Fino al 1979 quest'idea rimase un'ipotesi, poi un'equipe dell'Università della California dimostrò che gli strati geologici vecchi di 65 milioni di anni erano arricchiti da tracce di elementi pesanti, in particolare da iridio. Le prime scoperte vennero fatte in strati provenienti dall'Italia, poi sono state trovate nuove prove in posti molto distanti fra loro, come la Danimarca, la Nuova Zelanda e il centro del Pacifico settentrionale. Tutte queste tracce dimostrano che 65 milioni di anni fa, e cioè all'epoca della scomparsa dei dinosauri, un evento di portata mondiale coprì la Terra con uno strato di polvere arricchito da metalli pesanti. E la causa più probabile di un evento del genere è un impatto meteoritico. I paleontologi, gente cauta per tradizione, si sono detti d'accordo sul fatto che l'impatto di un meteorite gigantesco può aver contribuito all'estinzione dei dinosauri, agendo probabilmente come «ultima goccia» aggiuntasi a diversi milioni di anni di peggioramenti della condizioni climatiche. Comunque sia, non sembrano esserci dubbi che se domani si verificasse un avvenimento come quello che ha prodotto il Vredevoort Ring, porrebbe fine alla nostra civiltà, se non all'intero genere umano (fra gli altri).

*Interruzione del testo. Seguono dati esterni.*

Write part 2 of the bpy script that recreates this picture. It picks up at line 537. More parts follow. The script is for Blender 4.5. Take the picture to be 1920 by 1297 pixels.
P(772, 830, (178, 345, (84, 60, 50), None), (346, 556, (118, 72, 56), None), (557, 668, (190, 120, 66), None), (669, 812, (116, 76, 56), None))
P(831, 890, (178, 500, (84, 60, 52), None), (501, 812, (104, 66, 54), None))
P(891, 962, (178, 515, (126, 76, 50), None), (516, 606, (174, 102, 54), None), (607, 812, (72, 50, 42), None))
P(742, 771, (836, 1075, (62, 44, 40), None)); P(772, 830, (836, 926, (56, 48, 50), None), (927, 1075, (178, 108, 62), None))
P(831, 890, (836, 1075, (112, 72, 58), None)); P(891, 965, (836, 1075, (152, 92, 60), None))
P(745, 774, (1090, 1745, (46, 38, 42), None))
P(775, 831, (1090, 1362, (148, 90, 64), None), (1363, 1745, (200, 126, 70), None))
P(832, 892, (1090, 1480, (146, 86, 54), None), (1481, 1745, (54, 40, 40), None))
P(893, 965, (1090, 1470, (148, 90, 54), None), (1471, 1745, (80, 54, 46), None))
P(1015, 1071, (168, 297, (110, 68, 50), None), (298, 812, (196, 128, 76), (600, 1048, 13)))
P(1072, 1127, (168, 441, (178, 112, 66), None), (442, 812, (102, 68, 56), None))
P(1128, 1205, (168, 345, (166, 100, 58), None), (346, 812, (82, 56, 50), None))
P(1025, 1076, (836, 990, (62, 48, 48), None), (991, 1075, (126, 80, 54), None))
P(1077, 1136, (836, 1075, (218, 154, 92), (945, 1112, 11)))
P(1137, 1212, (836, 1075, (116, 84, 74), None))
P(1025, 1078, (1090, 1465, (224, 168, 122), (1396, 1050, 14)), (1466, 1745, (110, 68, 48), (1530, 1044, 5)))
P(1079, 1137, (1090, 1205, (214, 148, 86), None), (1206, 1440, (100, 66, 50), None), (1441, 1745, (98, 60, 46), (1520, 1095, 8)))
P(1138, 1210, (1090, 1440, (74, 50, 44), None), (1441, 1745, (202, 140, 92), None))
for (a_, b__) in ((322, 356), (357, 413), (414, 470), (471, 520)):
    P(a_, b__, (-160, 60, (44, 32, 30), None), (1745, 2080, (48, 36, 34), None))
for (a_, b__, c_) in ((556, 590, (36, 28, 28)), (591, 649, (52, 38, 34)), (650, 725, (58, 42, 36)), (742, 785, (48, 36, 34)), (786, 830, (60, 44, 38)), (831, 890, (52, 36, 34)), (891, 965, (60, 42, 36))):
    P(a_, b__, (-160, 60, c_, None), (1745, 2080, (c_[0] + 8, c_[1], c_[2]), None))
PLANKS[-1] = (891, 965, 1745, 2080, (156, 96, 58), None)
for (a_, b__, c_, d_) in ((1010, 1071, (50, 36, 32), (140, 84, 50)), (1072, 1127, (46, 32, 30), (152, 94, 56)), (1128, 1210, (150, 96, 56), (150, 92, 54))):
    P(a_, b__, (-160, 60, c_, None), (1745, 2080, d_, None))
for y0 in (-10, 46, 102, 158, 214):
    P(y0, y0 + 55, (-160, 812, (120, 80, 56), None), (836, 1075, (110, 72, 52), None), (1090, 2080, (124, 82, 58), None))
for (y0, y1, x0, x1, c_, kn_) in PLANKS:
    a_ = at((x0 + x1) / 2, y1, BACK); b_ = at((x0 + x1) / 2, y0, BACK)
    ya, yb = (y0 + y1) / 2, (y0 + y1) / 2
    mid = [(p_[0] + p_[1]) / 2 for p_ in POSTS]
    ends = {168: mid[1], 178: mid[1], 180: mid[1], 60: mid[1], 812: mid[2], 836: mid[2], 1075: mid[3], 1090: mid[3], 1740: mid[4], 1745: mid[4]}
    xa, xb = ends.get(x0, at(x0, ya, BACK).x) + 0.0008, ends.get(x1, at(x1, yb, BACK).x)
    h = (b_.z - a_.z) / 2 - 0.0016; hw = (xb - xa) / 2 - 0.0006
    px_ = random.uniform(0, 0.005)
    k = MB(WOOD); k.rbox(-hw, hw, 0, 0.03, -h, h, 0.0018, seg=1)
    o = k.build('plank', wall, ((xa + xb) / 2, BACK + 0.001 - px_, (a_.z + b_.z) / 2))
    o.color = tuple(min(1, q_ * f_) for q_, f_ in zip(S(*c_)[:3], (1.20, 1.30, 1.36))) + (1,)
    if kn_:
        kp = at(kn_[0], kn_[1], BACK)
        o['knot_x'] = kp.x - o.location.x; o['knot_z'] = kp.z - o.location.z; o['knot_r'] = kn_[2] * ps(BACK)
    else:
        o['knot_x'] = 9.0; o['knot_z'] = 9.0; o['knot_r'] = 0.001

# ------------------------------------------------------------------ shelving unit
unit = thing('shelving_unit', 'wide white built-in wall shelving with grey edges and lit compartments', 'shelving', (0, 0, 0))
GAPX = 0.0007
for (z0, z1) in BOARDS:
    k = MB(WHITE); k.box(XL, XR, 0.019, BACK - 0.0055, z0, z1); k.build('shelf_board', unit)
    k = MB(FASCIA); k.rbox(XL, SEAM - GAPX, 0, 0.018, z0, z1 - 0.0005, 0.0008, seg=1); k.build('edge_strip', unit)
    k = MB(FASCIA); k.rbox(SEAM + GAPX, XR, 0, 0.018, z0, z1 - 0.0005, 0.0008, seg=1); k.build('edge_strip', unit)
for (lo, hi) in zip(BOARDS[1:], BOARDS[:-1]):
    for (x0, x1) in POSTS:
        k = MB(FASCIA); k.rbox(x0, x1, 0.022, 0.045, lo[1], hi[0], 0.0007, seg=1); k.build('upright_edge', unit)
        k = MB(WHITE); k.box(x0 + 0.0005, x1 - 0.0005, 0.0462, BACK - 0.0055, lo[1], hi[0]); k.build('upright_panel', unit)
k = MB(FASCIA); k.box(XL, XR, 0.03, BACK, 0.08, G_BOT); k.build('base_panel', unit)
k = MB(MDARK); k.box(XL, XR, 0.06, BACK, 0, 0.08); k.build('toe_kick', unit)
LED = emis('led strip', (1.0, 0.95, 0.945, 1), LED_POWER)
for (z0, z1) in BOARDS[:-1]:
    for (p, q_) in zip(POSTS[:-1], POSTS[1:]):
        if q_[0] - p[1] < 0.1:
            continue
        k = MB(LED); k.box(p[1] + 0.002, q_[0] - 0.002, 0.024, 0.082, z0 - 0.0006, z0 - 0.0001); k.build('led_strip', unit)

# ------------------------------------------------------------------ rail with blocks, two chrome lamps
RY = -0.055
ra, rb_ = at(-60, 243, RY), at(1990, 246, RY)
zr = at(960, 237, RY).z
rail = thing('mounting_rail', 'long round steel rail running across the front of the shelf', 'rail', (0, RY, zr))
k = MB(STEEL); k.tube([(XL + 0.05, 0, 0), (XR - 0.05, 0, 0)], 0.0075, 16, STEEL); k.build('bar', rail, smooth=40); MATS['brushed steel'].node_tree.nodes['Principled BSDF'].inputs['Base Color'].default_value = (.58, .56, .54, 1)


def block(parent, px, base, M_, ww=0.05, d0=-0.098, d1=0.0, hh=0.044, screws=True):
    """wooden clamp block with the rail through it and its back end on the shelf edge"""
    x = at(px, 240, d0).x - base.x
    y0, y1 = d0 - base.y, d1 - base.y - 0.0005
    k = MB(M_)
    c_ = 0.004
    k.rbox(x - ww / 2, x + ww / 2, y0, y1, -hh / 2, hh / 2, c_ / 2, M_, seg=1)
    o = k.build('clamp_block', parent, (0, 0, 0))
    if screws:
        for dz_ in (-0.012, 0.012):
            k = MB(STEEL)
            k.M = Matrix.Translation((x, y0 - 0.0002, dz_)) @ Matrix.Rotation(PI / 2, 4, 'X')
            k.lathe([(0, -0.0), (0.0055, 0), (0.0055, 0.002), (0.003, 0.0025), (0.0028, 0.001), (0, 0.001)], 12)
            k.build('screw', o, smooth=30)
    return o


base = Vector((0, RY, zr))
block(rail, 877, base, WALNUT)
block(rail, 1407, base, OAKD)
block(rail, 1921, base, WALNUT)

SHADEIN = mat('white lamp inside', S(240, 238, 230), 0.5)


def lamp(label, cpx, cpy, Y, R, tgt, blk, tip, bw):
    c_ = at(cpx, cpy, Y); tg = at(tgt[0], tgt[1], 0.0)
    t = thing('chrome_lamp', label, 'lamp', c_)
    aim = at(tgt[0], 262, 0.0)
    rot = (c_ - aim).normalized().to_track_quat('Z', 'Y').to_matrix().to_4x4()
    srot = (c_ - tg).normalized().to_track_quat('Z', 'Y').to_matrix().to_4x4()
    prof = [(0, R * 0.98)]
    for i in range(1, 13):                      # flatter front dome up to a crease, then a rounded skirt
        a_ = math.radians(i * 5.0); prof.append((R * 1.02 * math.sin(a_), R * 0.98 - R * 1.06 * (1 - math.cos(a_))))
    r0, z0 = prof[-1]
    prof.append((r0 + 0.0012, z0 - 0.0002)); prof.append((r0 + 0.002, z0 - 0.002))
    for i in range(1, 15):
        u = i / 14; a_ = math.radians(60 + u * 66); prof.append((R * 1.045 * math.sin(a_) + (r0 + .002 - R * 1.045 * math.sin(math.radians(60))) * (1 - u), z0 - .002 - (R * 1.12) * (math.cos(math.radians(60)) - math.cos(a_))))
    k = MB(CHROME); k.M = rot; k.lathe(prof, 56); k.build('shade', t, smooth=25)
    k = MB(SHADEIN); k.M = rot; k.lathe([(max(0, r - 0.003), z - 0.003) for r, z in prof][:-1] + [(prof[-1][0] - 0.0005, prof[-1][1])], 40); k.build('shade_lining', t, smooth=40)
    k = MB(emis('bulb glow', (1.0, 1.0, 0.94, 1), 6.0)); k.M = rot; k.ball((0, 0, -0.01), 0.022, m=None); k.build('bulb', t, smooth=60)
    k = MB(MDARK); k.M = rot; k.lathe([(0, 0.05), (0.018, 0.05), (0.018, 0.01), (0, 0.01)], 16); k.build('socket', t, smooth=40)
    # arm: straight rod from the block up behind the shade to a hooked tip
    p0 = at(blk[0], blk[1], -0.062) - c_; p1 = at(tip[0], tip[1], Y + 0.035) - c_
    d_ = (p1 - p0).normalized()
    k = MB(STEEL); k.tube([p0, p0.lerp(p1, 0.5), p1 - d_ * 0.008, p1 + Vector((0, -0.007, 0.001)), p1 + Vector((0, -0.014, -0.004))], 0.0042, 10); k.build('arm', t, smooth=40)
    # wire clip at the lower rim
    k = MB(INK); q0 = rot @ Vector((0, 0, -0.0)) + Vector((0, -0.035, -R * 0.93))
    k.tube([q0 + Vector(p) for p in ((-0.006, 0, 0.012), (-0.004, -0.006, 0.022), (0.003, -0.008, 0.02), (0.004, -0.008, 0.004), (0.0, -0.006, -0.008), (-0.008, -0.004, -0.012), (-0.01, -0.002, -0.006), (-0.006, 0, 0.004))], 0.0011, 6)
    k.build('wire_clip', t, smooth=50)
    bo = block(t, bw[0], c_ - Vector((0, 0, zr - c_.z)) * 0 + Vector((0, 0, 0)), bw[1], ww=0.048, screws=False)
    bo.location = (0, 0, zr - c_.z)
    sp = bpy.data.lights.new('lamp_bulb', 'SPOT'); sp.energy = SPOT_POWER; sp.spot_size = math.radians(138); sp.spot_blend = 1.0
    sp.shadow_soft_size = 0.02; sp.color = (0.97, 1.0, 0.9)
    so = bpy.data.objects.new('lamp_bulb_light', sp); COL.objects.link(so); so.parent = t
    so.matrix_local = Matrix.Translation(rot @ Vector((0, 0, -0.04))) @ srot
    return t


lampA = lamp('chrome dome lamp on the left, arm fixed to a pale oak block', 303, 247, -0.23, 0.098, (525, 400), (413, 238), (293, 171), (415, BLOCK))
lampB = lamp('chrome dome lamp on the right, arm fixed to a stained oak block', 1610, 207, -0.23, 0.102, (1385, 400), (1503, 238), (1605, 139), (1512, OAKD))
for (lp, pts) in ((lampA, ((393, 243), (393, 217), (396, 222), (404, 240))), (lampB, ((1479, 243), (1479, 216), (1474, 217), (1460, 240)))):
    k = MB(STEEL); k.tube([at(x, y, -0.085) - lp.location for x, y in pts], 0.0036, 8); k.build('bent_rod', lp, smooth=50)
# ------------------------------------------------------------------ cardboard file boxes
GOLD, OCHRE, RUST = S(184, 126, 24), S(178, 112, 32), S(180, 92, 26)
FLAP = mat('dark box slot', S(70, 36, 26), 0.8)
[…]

Se accadesse, comunque, sarebbe simpatico scommettere, in via del tutto ipotetica, che fra 50 o 100 milioni di anni, esisterà una specie di bipedi intelligenti che se la caverà benissimo sul pianeta Terra. Forse non saranno mammiferi né rettili, e non possiamo sapere se avranno la coda o no. Forse conteranno su una base di otto o forse su una base di dieci, ma sarei sorpreso se contassero su base sei o dodici. Saranno alti circa due metri, con occhi su una testa posta in cima al corpo. E intrecceranno ipotesi sul disastro che mise fine all'epoca dei mammiferi, chiedendosi se quei curiosi bipedi eretti fossero mai riusciti a raggiungere lo stadio intelligente, e scherzando senza dubbio sulla possibilità che quelle strane creature fornite di mani con cinque dita usassero un bizzarro sistema decimale.